Contro i ponti scolastici, che autorizzano i ragazzi a non fare niente

Antonio Gurrado

25 aprile, Natale, Pasqua, Carnevale e quant'altro: con tutti questi giorni di festa agli studenti non stiamo insegnando niente. Forse sarebbe meglio rivedere l'organizzazione dell'anno didattico

Cito. “L’anno scolastico deve essere intenso, breve, non frazionato da carnevali, pasquette, santi e santini, ponti di vario senso e invenzione, celebrazioni di date storiche che non dicono più niente al cittadino contemporaneo e che costituiscono solo occasione di rimandare a domani ciò che poteva essere fatto benissimo ieri”. Oggi – un altro giorno in cui non si va a scuola per celebrare una data storica eccetera eccetera – conviene rileggere questo pezzo che Giovanni Arpino consegnò a Il Tempo del 20 ottobre 1965 e far due conti sull’evenienza che la situazione, in oltre mezzo secolo, sia o meno migliorata.
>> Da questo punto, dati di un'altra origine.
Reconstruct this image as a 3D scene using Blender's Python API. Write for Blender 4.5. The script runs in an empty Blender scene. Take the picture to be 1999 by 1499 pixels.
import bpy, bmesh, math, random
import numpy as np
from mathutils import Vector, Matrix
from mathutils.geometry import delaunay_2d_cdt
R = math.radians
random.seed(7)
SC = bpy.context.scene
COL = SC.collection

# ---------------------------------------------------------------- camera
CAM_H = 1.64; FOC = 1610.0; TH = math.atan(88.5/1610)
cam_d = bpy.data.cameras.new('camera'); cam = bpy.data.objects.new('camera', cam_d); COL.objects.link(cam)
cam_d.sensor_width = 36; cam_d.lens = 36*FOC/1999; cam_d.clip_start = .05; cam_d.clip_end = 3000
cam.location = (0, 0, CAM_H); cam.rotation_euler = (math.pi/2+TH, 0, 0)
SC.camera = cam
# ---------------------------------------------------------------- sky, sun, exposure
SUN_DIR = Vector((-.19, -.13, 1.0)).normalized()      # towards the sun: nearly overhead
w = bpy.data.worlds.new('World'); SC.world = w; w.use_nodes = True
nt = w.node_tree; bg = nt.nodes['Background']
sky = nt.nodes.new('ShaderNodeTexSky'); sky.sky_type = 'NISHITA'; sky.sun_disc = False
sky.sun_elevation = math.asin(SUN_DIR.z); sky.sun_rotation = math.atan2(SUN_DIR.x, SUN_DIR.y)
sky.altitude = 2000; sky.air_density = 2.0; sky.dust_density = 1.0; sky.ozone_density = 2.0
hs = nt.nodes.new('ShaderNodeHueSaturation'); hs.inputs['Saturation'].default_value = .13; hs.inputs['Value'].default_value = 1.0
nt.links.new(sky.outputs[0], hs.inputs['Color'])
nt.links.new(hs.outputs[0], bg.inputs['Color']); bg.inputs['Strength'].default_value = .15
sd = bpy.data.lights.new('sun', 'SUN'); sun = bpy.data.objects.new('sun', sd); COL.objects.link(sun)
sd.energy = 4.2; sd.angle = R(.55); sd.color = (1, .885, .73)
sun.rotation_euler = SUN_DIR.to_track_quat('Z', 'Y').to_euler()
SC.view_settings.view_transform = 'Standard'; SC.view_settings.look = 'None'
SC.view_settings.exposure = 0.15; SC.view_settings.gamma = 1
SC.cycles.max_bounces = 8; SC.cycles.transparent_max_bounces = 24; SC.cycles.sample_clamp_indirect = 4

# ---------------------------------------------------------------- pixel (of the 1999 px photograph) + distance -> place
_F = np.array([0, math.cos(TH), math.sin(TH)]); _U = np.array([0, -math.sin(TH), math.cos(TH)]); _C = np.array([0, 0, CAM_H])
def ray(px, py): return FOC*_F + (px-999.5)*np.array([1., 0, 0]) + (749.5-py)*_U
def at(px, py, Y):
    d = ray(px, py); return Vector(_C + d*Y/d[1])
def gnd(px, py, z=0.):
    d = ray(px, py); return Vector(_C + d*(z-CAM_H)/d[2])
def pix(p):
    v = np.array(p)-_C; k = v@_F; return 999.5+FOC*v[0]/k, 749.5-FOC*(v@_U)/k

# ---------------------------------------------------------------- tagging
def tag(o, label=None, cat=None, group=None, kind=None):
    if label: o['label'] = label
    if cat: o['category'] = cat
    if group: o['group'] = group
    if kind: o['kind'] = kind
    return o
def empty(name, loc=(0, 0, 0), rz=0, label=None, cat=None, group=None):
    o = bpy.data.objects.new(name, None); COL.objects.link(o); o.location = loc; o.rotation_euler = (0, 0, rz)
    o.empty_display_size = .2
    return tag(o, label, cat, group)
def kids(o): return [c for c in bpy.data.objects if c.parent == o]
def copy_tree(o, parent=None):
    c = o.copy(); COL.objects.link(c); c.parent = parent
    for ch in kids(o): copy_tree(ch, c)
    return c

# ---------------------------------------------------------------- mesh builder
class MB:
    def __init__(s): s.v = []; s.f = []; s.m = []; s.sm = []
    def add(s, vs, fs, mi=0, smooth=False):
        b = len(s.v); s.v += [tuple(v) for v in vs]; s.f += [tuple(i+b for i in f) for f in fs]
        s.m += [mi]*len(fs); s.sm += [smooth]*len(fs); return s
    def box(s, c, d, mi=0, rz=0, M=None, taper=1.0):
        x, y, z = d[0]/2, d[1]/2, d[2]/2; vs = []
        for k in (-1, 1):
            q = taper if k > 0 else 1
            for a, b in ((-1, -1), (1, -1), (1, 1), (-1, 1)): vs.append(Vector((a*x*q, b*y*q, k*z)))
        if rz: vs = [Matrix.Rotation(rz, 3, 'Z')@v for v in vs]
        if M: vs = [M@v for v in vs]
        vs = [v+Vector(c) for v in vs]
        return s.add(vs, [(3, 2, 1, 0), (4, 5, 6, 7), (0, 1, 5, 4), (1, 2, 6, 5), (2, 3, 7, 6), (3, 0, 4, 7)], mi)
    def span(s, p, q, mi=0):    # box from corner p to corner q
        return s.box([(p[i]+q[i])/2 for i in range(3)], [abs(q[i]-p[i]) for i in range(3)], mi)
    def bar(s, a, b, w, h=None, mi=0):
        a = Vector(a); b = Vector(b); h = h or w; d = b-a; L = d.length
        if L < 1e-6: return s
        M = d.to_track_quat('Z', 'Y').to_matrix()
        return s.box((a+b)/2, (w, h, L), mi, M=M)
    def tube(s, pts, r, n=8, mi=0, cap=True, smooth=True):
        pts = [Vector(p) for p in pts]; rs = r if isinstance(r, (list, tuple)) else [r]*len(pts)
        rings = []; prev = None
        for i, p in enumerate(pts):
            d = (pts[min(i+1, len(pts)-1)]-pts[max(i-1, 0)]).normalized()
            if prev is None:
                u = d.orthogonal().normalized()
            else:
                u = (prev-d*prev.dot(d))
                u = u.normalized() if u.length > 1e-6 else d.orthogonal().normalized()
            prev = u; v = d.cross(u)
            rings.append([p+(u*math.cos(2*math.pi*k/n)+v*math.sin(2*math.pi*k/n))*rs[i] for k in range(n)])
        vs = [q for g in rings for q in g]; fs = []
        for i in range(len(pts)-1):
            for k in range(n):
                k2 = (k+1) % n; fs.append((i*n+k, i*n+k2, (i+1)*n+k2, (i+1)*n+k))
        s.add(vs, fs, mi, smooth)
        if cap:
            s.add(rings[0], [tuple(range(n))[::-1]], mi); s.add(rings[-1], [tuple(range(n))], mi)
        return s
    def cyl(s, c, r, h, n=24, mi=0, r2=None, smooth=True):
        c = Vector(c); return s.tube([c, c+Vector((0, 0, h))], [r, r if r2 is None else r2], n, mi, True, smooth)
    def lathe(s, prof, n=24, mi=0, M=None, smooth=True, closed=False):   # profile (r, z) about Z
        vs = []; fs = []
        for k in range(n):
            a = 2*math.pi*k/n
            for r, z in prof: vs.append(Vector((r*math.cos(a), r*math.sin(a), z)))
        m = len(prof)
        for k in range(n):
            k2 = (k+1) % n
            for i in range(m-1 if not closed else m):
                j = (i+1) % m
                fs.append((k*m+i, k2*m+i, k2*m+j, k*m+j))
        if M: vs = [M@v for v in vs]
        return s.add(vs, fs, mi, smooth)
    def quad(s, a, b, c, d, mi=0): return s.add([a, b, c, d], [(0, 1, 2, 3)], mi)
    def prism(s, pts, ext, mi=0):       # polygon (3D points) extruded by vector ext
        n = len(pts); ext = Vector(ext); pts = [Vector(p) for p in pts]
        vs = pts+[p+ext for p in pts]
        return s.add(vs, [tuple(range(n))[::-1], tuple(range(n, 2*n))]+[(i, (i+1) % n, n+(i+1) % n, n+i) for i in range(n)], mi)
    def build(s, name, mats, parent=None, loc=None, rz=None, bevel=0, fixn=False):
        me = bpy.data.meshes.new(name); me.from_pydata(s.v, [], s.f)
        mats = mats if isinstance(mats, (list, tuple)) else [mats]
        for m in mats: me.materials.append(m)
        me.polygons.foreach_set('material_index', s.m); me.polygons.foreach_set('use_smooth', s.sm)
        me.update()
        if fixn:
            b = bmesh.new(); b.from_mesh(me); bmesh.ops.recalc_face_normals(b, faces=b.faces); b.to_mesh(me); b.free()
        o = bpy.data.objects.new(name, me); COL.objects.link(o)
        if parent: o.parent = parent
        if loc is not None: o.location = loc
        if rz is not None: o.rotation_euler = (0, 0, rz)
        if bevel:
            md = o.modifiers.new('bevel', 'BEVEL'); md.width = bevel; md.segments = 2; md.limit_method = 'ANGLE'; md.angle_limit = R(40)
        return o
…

Settimana scorsa, niente scuola da prima del giovedì santo al martedì successivo. Un mesetto prima, un bel lunedì e un bel martedì persi nel nulla dai sei ai diciannove anni perché alcuni bambini andavano in giro in maschera. E prima ancora due settimane a Natale a spezzare asimmetricamente il primo quadrimestre, una celebrazione mariana nel bel mezzo della settimana, e un mesetto prima un’altra interruzione del quadrimestre per un’altra festa in cui alcuni bambini andavano in giro in maschera.

E fra un mesetto – per fortuna il primo maggio cade di domenica – aridagli con la festa repubblicana, poi magari ancora ponte venerdì 3, weekend il 4 e il 5, sui banchi il 6 e il 7, ultimo giorno di scuola l’8 giugno. Ha senso? Mica tanto. Sarebbe forse meglio compattare l’anno scolastico in tre intensi periodi – autunnale, invernale, primaverile – senza tutti questi ponti e ponticelli ma con tre lunghi periodi di pausa da dedicare al recupero di forze e conoscenze. Spiegando ai ragazzi che la Resistenza, il lavoro, la Repubblica, ma forse anche la Madonna e i Santi, si onorano meglio imparando qualcosa anziché stando a casa a poltrire.